Sportswear brand Nike has announced a new sustainability initiative, Move to Zero, over fears about how climate change will impact sports. It is based on research, carried out in the partnership with The Climate Impact Lab, which suggests that many sports could be threatening by increasing global temperatures. Move to Zero incorporates a number of previously announced projects which are part of Nike’s target of moving towards zero carbon and zero waste.

They include a target of using only renewable energy at all of its facilities by 2025 and eliminating single-use plastics. Nike also aims to reduce carbon emissions across its global supply chain by 30 per cent by 2030, in line with the 2015 Paris Agreement, and to divert 99 per cent of footwear manufacturing waste from landfills. A Nike spokesperson said: “It is a continuation of Nike’s deep commitment to sustainability and is driven by belief that protecting the planet means protecting the future of sport against climate change.

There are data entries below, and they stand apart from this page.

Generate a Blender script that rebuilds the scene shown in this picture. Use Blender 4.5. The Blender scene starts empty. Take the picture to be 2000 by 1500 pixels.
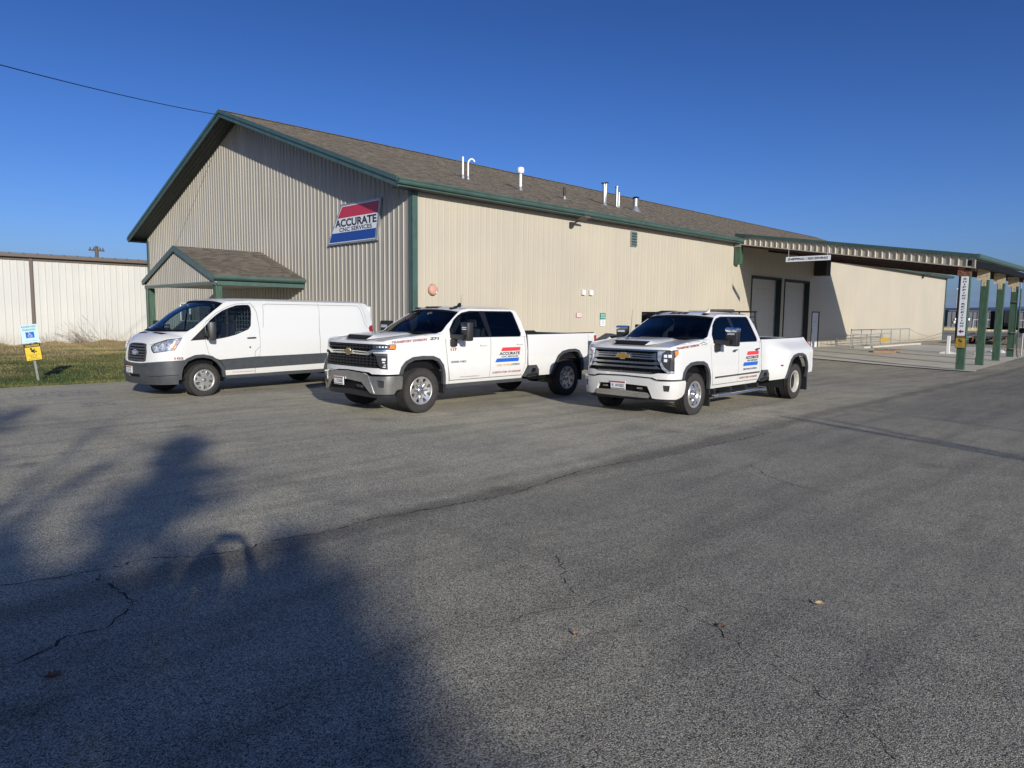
import bpy, bmesh, math, random
import numpy as np
from mathutils import Vector, Matrix
from mathutils.geometry import delaunay_2d_cdt
R=math.radians
random.seed(7)
sc=bpy.context.scene
col=sc.collection
# ---------------------------------------------------------------- camera
CAMH=1.8377; PITCH=0.0979; ROLL=0.0109; FPX=1362.9
cam=bpy.data.cameras.new('camera'); camo=bpy.data.objects.new('camera',cam); col.objects.link(camo)
cam.sensor_width=36; cam.lens=36*FPX/2000; cam.clip_end=20000; cam.clip_start=.02
camo.matrix_world=Matrix.Translation((0,0,CAMH))@Matrix.Rotation(math.pi/2-PITCH,4,'X')@Matrix.Rotation(ROLL,4,'Z')
sc.camera=camo
# ---------------------------------------------------------------- light
SUN_EL=R(16.8); SUN_AZ=R(22.3)      # light travels towards -X,+Y (22.3 deg left of the view axis)
sdir=Vector((-math.sin(SUN_AZ)*math.cos(SUN_EL),math.cos(SUN_AZ)*math.cos(SUN_EL),-math.sin(SUN_EL)))
sl=bpy.data.lights.new('sun','SUN'); sl.energy=5.0; sl.angle=R(.53); sl.color=(1,.95,.86)
so=bpy.data.objects.new('sun',sl); col.objects.link(so); so.rotation_euler=sdir.to_track_quat('-Z','Y').to_euler(); so.location=(20,-40,30)
w=bpy.data.worlds.new('World'); sc.world=w; w.use_nodes=True
nt=w.node_tree; nt.nodes.clear()
wo=nt.nodes.new('ShaderNodeOutputWorld'); bg=nt.nodes.new('ShaderNodeBackground'); sky=nt.nodes.new('ShaderNodeTexSky')
sky.sky_type='NISHITA'; sky.sun_disc=False; sky.sun_elevation=SUN_EL; sky.sun_rotation=math.pi-SUN_AZ
sky.air_density=1.0; sky.dust_density=1.6; sky.ozone_density=3.0; sky.altitude=300
bg.inputs[1].default_value=.092
# deep polarised-looking blue of the photograph, plus thin cloud streaks low over the horizon
hs=nt.nodes.new('ShaderNodeHueSaturation'); hs.inputs['Saturation'].default_value=1.16; hs.inputs['Value'].default_value=1.0
tcw=nt.nodes.new('ShaderNodeTexCoord'); mpw=nt.nodes.new('ShaderNodeMapping'); mpw.inputs['Scale'].default_value=(2,2,26)
nzw=nt.nodes.new('ShaderNodeTexNoise'); nzw.inputs['Scale'].default_value=2.2; nzw.inputs['Detail'].default_value=5
rpw=nt.nodes.new('ShaderNodeValToRGB'); rpw.color_ramp.elements[0].position=.40; rpw.color_ramp.elements[1].position=.58
sxw=nt.nodes.new('ShaderNodeSeparateXYZ'); elw=nt.nodes.new('ShaderNodeMapRange')
elw.inputs['From Min'].default_value=.075; elw.inputs['From Max'].default_value=.02; elw.inputs['To Min'].default_value=0; elw.inputs['To Max'].default_value=.95
mlw=nt.nodes.new('ShaderNodeMath'); mlw.operation='MULTIPLY'
mxw=nt.nodes.new('ShaderNodeMixRGB'); mxw.inputs[2].default_value=(2.0,2.9,4.9,1)
L=nt.links.new
L(sky.outputs[0],hs.inputs['Color']); L(tcw.outputs['Generated'],mpw.inputs[0]); L(mpw.outputs[0],nzw.inputs[0]); L(nzw.outputs[0],rpw.inputs[0])
L(tcw.outputs['Generated'],sxw.inputs[0]); L(sxw.outputs['Z'],elw.inputs['Value']); L(rpw.outputs[0],mlw.inputs[0]); L(elw.outputs[0],mlw.inputs[1])
L(mlw.outputs[0],mxw.inputs[0]); tnt=nt.nodes.new('ShaderNodeMixRGB'); tnt.blend_type='MULTIPLY'; tnt.inputs[0].default_value=1; tnt.inputs[2].default_value=(.47,.595,1.0,1); hz=nt.nodes.new('ShaderNodeMapRange'); hz.inputs['From Min'].default_value=.10; hz.inputs['From Max'].default_value=.38; hz.inputs['To Min'].default_value=1.42; hz.inputs['To Max'].default_value=1.0; L(sxw.outputs['Z'],hz.inputs['Value']); hm=nt.nodes.new('ShaderNodeVectorMath'); hm.operation='SCALE'; L(hs.outputs[0],hm.inputs[0]); L(hz.outputs[0],hm.inputs['Scale']); L(hm.outputs[0],tnt.inputs[1]); L(tnt.outputs[0],mxw.inputs[1]); L(mxw.outputs[0],bg.inputs[0]); L(bg.outputs[0],wo.inputs[0])
vs=sc.view_settings; vs.view_transform='Standard'; vs.look='None'; vs.gamma=1; vs.exposure=0.0
try: vs.use_curve_mapping=False
except Exception: pass
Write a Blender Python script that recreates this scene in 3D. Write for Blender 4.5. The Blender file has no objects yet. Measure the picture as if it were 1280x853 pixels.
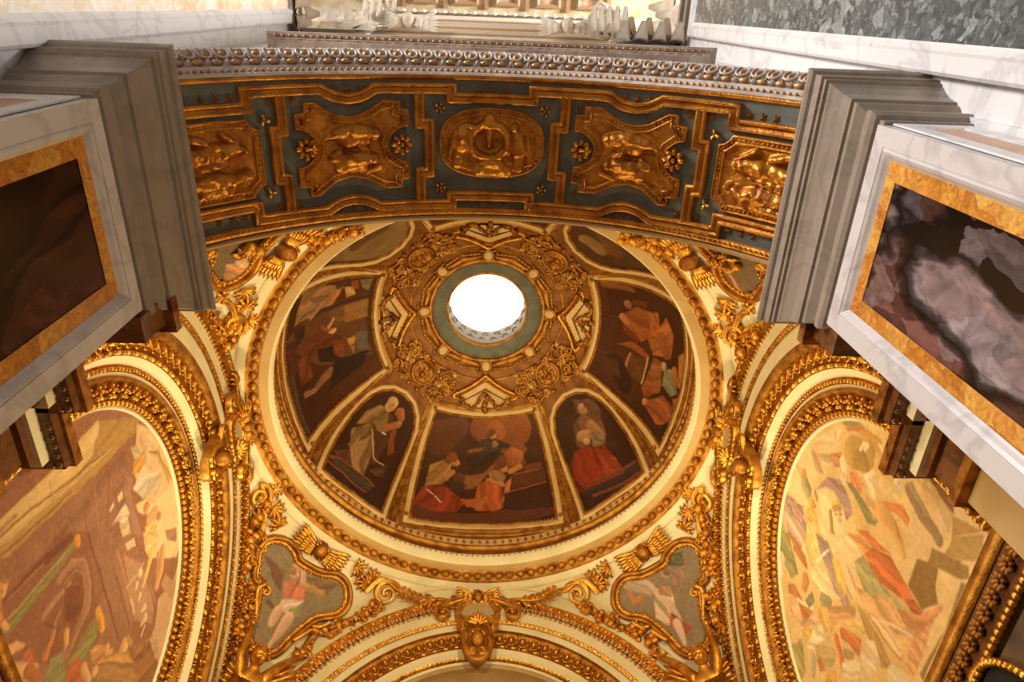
import bpy, math, random
import numpy as np
from mathutils import Vector, Matrix, noise as mnoise
from mathutils.geometry import delaunay_2d_cdt
random.seed(7); np.random.seed(7)
SC = bpy.context.scene; COL = SC.collection
# ---------------------------------------------------------------- camera (eye at the origin, floor at z = -1.6)
cam = bpy.data.cameras.new('camera'); cam.lens = 24.24; cam.sensor_width = 36; cam.clip_end = 200; cam.clip_start = .02
camo = bpy.data.objects.new('camera', cam); COL.objects.link(camo); SC.camera = camo
camo.matrix_world = Matrix([(0.998848, -0.019048, -0.044044, 0.0), (-0.036398, -0.898871, -0.436698, 0.0), (-0.031271, 0.437798, -0.898529, 0.0), (0.0, 0.0, 0.0, 1.0)])
# ---------------------------------------------------------------- world, lamps, exposure
SC.view_settings.view_transform = 'Standard'; SC.view_settings.look = 'None'
SC.view_settings.exposure = 0.0; SC.view_settings.gamma = 1.0; SC.view_settings.use_curve_mapping = False
W = bpy.data.worlds.new('sky'); SC.world = W; W.use_nodes = True
W.node_tree.nodes['Background'].inputs[0].default_value = (1, .97, .94, 1)
W.node_tree.nodes['Background'].inputs[1].default_value = .3
def lamp(name, kind, loc, tgt, power, col, size=1.0, sizey=None, blend=.5, ang=100):
    l = bpy.data.lights.new(name, kind); l.energy = power; l.color = col
    if kind == 'AREA':
        l.spread = math.radians(110)
        l.shape = 'RECTANGLE'; l.size = size; l.size_y = sizey or size
    elif kind == 'SPOT':
        l.spot_size = math.radians(ang); l.spot_blend = blend; l.shadow_soft_size = size
    else: l.shadow_soft_size = size
    o = bpy.data.objects.new(name, l); COL.objects.link(o); o.location = loc
    o.rotation_euler = (Vector(tgt) - Vector(loc)).to_track_quat('-Z', 'Y').to_euler()
    return o
WARM = (1, .82, .40); DAY = (1, .97, .95)
lamp('nave_window_daylight', 'AREA', (-8, -5, 8.5), (2.4, .6, 3.2), 760, DAY, 3, 4)
lamp('nave_window_daylight', 'AREA', (8.5, -.9, 9.6), (-2.5, 0, 8), 1500, DAY, 1.4, 2)
# spotlights standing on the chapel cornice, out of the frame
lamp('cornice_spotlight', 'SPOT', (-2.3, 7.5, 4.2), (.9, 2.6, 7.2), 680, WARM, .10, ang=120)
lamp('cornice_spotlight', 'SPOT', (2.5, 7.5, 4.2), (-.7, 2.6, 7.2), 680, WARM, .10, ang=120)
lamp('cornice_spotlight', 'SPOT', (2.2, 2.0, 4.2), (-1.2, 7.6, 6.2), 600, WARM, .10, ang=120)
lamp('cornice_spotlight', 'SPOT', (-2.0, 2.0, 4.2), (1.4, 7.6, 6.2), 600, WARM, .10, ang=120)
#--NUM
# ---------------------------------------------------------------- charts: each maps (u, v, height) to a point on a surface of the chapel
CX, CY, SX = .089, 4.931, 1.035
ZA = 4.66                                   # springing of the chapel arches
DZ, DR = 8.6, 2.9                           # dome centre height and radius
PZ, PR = 4.72, 4.497                        # pendentive sphere
SOC, SOR = (.05, 3.02), 2.44                # soffit of the entrance arch: axis (x, z), radius
def A3(*a): return np.stack(np.broadcast_arrays(*[np.asarray(q, float) for q in a]), -1)
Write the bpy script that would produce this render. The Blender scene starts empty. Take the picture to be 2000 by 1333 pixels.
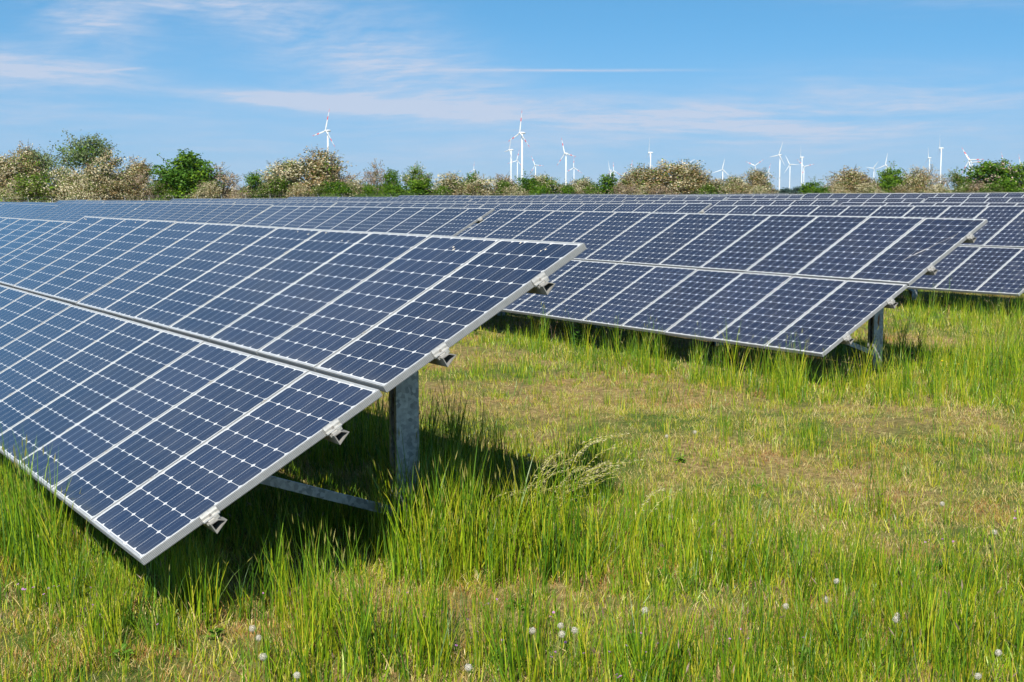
import bpy, math, random
import numpy as np
from mathutils import Vector, Matrix, Euler

scene = bpy.context.scene
COL = scene.collection
R = math.radians

# ------------------------------------------------------------------ camera
CAM = Vector((6.9217, -1.9922, 1.9480))
YAW, PITCH, FPX = 1.01287, 0.11259, 2613.18      # focal length in pixels of a 2000 px wide frame
cam_data = bpy.data.cameras.new('camera')
cam_data.sensor_width = 36.0
cam_data.lens = 36.0 * FPX / 2000.0
cam_data.clip_start = 0.1
cam_data.clip_end = 60000
camera = bpy.data.objects.new('camera', cam_data)
camera.location = CAM
camera.rotation_euler = (math.pi / 2 - PITCH, 0, YAW)
COL.objects.link(camera)
scene.camera = camera

# ------------------------------------------------------------------ sun direction, exposure
TO_SUN = Vector((0.77, -0.73, 1.0)).normalized()
SUN_EL = math.asin(TO_SUN.z)
SUN_ROT = math.atan2(TO_SUN.x, TO_SUN.y)
SUN_STRENGTH, SKY_STRENGTH = 5.0, 0.132
vs = scene.view_settings
vs.view_transform = 'Standard'
vs.look = 'None'
vs.exposure = 0.62
vs.gamma = 1.0
vs.use_curve_mapping = False
sun_data = bpy.data.lights.new('sun', 'SUN')
sun_data.energy = SUN_STRENGTH
sun_data.angle = R(0.53)
sun_data.color = (1.0, 0.94, 0.84)
sun = bpy.data.objects.new('sun', sun_data)
sun.location = (0, 0, 40)
sun.rotation_euler = TO_SUN.to_track_quat('Z', 'Y').to_euler()
COL.objects.link(sun)


# ------------------------------------------------------------------ node helpers
class NT:
    def __init__(self, tree):
        self.t = tree
        self.n = tree.nodes
        self.l = tree.links

    def new(self, kind, **kw):
        n = self.n.new(kind)
        for k, v in kw.items():
            setattr(n, k, v)
        return n

    def put(self, sock, v):
        if hasattr(v, 'links') or isinstance(v, bpy.types.NodeSocket):
            self.l.new(v, sock)
        elif v is not None:
            sock.default_value = v

    def m(self, op, a, b=None, c=None, clamp=False):
        n = self.new('ShaderNodeMath', operation=op, use_clamp=clamp)
        self.put(n.inputs[0], a)
        if b is not None:
            self.put(n.inputs[1], b)
        if c is not None:
            self.put(n.inputs[2], c)
        return n.outputs[0]

    def ramp(self, fac, stops, interp='LINEAR'):
        n = self.new('ShaderNodeValToRGB')
        n.color_ramp.interpolation = interp
        e = n.color_ramp.elements
        while len(e) < len(stops):
            e.new(0.5)
        for i, (p, c) in enumerate(stops):
            e[i].position = p
            e[i].color = (*c, 1)
        self.put(n.inputs[0], fac)
        return n.outputs[0]

    def mix(self, fac, a, b):
        n = self.new('ShaderNodeMix', data_type='RGBA')
        self.put(n.inputs[0], fac)
        for s, v in ((n.inputs[6], a), (n.inputs[7], b)):
            if isinstance(v, tuple):
                v = (*v, 1) if len(v) == 3 else v
            self.put(s, v)
        return n.outputs[2]

    def noise(self, vec, scale, detail=3, rough=0.5, dist=0.0):
        n = self.new('ShaderNodeTexNoise')
        self.put(n.inputs['Vector'], vec)
        n.inputs['Scale'].default_value = scale
        n.inputs['Detail'].default_value = detail
        n.inputs['Roughness'].default_value = rough
        n.inputs['Distortion'].default_value = dist
        return n.outputs[0]

    def comb(self, x, y, z):
        n = self.new('ShaderNodeCombineXYZ')
        for s, v in zip(n.inputs, (x, y, z)):
            self.put(s, v)
        return n.outputs[0]

    def sep(self, v):
        n = self.new('ShaderNodeSeparateXYZ')
        self.put(n.inputs[0], v)
        return n.outputs

    def step(self, x, lo, hi):
        n = self.new('ShaderNodeMapRange', interpolation_type='SMOOTHSTEP')
        self.put(n.inputs[0], x)
        n.inputs[1].default_value = lo
        n.inputs[2].default_value = hi
        return n.outputs[0]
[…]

“Temperature shifts around the world are well documented. Across the globe, the number of days above 90°F has increased by nearly 25 percent since the 1980s. For athletes in all disciplines there are ramifications to climate change. “For example, many US states have adopted rules to keep players safe in increasingly hot and humid conditions, mandating shorter practices, wearing less equipment or even cancelling games. “Without global action, under current trends climate change could decrease time spent on the field by up to two months in parts of Louisiana, Texas and Mississippi by 2050. “For those in snow sports, there is danger of literal loss of playing field — the average number of quality snowboarding days around the world has decreased by seven per cent during the past 30 years. By 2050, those days could shrink by 11 to 22 per cent.” The Climate Impact Lab is a research partnership that brings together experts from the University of California, Berkeley; the Energy Policy Institute at the University of Chicago; and Rutgers University.